Postaccident Response

Multiple attempts were made to contact and locate the rappellers. More than 30 minutes after loosing contact with the rappellers, the IC became involved in the search and rescue operation. Prior to that time, he was checking on the safety of personnel near H-1 and dispatching Cramer Fire resources to another fire on the forest.

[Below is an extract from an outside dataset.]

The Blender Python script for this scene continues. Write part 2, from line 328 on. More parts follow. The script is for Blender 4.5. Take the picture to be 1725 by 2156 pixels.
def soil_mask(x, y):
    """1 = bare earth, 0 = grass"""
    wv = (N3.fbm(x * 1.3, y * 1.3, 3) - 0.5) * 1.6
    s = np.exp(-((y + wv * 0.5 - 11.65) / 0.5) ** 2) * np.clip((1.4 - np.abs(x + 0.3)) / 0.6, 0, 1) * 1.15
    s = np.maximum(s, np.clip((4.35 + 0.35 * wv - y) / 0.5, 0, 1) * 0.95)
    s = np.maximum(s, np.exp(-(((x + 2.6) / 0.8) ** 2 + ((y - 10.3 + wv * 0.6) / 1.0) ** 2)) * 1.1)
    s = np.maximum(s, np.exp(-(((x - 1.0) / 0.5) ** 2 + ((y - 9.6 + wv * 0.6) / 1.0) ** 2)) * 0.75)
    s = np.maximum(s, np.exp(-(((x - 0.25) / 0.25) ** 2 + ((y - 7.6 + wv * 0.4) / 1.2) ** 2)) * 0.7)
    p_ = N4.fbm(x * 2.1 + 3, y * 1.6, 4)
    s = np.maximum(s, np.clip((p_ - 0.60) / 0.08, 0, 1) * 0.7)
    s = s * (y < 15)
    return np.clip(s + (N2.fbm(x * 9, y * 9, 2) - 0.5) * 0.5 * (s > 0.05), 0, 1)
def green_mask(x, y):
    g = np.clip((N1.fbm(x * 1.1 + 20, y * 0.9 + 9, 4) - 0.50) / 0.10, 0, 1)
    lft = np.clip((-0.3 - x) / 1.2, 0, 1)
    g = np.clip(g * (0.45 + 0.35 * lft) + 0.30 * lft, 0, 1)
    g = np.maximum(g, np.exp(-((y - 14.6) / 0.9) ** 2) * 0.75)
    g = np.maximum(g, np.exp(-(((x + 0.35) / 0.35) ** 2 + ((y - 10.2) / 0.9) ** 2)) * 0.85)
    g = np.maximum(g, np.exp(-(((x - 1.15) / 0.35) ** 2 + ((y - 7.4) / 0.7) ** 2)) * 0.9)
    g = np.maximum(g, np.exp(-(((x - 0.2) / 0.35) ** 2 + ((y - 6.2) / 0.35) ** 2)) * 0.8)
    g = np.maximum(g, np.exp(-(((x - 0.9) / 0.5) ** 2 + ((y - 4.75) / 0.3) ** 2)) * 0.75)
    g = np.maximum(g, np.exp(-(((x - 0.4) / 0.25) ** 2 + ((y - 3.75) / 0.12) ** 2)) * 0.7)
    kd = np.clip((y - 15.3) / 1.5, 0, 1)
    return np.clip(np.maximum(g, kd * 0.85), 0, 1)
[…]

Leadership on the Cramer Fire

Leadership on the Cramer Fire was inadequate to provide for safe and effective suppression operations. The IC Type III did not request a safety officer. He remained confident he could contain the fire with the same strategy even though he did not receive the requested resources, and his view of the fire on July 22 came from two reconnaissance flights. The rest of the day he was at the Cove Creek helibase, 13 miles from the Cramer Fire. When the IC made his decision to retrieve the rappellers from H-2, ½ hour elapsed before a helicopter was launched to get them, and that launch was requested by the rappellers. During the critical period prior to and after contact was lost with the rappellers, the IC was also functioning as the district FMO/AFMO, performing multiple collateral duties.

Management Oversight

The SCNF assigned responsibility for the Cramer Fire to the IC Type III but did not provide oversight. Those who should have provided oversight focused attention on other priorities. When concerns about management of the fire surfaced, follow-up on these concerns was inadequate.